Question

A coffee cup (or constant pressure) calorimeter contains 108.0 g of water at an initial temperature of 25.0°C. 118.7 g of tin metal at a temperature of 100°C is added. The final temperature in the calorimeter is 29.2°C. What is the molar heat capacity of the tin? The molar heat capacity of water is 75.4 J / (mol•°C).
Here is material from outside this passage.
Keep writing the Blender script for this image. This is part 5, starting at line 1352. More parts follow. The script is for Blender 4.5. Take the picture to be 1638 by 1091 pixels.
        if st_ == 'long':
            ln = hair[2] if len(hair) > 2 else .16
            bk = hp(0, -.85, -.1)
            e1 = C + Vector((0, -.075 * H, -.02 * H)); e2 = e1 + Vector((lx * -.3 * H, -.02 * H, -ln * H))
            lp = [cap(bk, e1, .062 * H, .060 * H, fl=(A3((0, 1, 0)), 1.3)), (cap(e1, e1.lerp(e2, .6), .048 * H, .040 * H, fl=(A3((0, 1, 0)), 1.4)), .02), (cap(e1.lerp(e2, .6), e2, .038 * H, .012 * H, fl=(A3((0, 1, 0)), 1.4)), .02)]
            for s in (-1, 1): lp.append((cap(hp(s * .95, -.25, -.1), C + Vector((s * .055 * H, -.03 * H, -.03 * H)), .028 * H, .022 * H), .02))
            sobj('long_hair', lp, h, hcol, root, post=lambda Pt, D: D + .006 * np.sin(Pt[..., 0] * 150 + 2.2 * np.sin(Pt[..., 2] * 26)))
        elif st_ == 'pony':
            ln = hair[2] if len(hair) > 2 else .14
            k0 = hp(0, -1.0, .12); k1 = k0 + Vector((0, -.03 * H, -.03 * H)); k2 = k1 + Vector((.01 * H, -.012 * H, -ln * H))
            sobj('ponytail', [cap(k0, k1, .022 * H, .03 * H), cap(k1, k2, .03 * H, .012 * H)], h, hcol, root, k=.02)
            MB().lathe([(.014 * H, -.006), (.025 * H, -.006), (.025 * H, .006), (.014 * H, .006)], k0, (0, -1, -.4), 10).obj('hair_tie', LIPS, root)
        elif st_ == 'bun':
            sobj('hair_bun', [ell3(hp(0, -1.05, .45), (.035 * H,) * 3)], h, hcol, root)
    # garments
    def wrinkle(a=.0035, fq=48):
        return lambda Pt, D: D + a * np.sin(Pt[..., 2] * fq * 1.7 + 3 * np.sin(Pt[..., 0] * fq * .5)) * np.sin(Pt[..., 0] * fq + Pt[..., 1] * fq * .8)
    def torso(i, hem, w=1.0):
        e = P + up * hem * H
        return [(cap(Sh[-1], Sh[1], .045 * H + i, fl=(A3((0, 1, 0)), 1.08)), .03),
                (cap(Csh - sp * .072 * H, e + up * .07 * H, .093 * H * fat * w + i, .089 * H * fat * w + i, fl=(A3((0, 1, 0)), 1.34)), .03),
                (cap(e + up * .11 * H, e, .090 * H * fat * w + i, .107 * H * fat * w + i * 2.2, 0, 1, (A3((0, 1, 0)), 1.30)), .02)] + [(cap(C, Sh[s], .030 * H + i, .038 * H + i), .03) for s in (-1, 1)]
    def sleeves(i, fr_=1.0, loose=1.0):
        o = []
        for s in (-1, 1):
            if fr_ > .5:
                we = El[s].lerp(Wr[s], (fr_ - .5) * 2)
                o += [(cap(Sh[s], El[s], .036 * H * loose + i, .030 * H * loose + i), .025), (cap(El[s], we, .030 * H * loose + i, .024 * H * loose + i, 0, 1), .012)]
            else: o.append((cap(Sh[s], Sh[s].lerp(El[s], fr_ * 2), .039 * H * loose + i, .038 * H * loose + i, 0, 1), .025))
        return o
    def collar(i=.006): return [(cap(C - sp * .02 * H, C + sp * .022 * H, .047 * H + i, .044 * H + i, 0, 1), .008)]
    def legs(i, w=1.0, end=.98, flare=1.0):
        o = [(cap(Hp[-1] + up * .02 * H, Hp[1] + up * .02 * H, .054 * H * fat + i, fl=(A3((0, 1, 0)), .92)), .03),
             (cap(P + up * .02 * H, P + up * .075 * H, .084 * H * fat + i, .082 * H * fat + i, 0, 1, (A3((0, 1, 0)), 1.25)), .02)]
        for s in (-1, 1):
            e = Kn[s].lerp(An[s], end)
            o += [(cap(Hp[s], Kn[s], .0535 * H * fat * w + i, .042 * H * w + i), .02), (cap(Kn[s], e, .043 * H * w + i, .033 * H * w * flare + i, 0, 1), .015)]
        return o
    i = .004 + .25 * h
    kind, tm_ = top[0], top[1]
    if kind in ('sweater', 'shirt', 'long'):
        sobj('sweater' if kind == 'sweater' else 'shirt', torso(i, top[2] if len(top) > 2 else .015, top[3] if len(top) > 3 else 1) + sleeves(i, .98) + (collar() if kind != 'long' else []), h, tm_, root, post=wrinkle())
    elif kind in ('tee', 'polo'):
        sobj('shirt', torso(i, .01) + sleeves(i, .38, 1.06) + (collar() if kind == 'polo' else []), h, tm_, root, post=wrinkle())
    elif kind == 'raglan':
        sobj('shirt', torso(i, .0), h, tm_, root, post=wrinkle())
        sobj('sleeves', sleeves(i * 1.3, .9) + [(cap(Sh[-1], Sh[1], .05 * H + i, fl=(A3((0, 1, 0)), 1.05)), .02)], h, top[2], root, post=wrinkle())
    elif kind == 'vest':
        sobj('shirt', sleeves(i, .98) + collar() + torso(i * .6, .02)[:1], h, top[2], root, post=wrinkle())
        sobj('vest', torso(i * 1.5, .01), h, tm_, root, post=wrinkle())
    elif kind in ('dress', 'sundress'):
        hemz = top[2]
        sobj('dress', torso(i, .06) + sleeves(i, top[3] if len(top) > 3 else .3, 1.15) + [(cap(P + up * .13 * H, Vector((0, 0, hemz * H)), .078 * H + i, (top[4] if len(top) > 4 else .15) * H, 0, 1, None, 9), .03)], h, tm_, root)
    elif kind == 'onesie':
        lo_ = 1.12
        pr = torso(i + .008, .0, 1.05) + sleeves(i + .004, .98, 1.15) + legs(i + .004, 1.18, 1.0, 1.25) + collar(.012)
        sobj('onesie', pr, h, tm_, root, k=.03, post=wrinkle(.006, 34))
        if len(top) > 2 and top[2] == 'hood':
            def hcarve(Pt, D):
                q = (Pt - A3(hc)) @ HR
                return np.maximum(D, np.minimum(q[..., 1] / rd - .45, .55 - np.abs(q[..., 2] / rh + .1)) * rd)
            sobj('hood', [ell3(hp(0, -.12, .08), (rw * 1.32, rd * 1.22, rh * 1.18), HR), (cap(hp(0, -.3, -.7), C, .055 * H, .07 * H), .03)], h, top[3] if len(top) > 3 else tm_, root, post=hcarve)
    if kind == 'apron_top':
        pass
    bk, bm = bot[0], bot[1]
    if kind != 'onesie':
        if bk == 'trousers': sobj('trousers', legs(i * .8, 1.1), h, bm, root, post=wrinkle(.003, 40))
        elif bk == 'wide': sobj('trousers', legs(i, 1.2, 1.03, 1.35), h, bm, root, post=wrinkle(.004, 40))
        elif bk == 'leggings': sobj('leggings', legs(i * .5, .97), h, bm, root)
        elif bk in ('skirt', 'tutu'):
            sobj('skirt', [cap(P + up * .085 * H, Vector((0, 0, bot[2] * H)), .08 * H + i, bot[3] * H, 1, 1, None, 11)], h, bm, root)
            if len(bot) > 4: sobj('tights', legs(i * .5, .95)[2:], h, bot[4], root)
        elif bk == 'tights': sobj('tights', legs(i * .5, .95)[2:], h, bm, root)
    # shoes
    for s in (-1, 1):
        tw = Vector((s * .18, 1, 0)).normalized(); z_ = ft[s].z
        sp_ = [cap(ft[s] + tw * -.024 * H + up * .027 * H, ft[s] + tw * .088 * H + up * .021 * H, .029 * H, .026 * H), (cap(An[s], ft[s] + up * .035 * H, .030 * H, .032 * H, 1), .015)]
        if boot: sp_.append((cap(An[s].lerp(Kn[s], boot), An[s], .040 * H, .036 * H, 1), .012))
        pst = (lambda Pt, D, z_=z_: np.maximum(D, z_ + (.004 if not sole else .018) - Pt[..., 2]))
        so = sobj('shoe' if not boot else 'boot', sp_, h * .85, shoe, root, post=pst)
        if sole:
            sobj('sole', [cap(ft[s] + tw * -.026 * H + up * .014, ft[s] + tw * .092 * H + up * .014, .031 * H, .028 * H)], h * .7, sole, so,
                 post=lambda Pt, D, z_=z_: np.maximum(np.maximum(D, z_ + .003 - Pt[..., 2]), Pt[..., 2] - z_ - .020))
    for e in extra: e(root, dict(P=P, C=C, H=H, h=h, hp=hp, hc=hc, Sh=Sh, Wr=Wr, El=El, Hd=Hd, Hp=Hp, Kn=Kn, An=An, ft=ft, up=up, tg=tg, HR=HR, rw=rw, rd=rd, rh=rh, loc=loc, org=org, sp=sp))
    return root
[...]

Assume that the heat capacity of the coffee cup is negligible.

Answer 1

`26.8 J/(mol^(\circ)C)`

Step-by-step explanation:

The molar mass of water is

`M_m = 18.0 g/mol`

Here the mass of water is

`m=108.0g`

So the number of moles of water in the cup is:

`n=(m)/(M_m)=(108)/(18)=6 mol`

The amount of heat released by absorbed by the water in the process is:

`Q=nC \Delta T`

where

n = 6 mol is the number of moles

C = 75.4 J / (mol•°C) is the molar heat capacity of water

`\Delta T=29.2C-25.0C=4.2C` is the change in temperature of the water

Substituting,

`Q=(6)(75.4)(4.2)=1900 J`

According to the law of conservation of energy, this is also equal to the energy released by the hot tin metal, which can be rewritten as

`Q=nC\Delta T`

where:

`n=(m)/(M_m)` is the number of moles of tin, where

m = 118.7 g is the mass of tin

`M_m=118.7 g/mol` is the molar mass of tin

So,

`n=(118.7)/(118.7)=1 mol`

C is the molar heat capacity of tin

`\Delta T=100C-29.2=70.8C` is the change in temperature of the tin

Solving for C, we find the molar heat capacity of tin:

`C=(Q)/(n\Delta T)=(1900)/((1)(70.8))=26.8 J/(mol^(\circ)C)`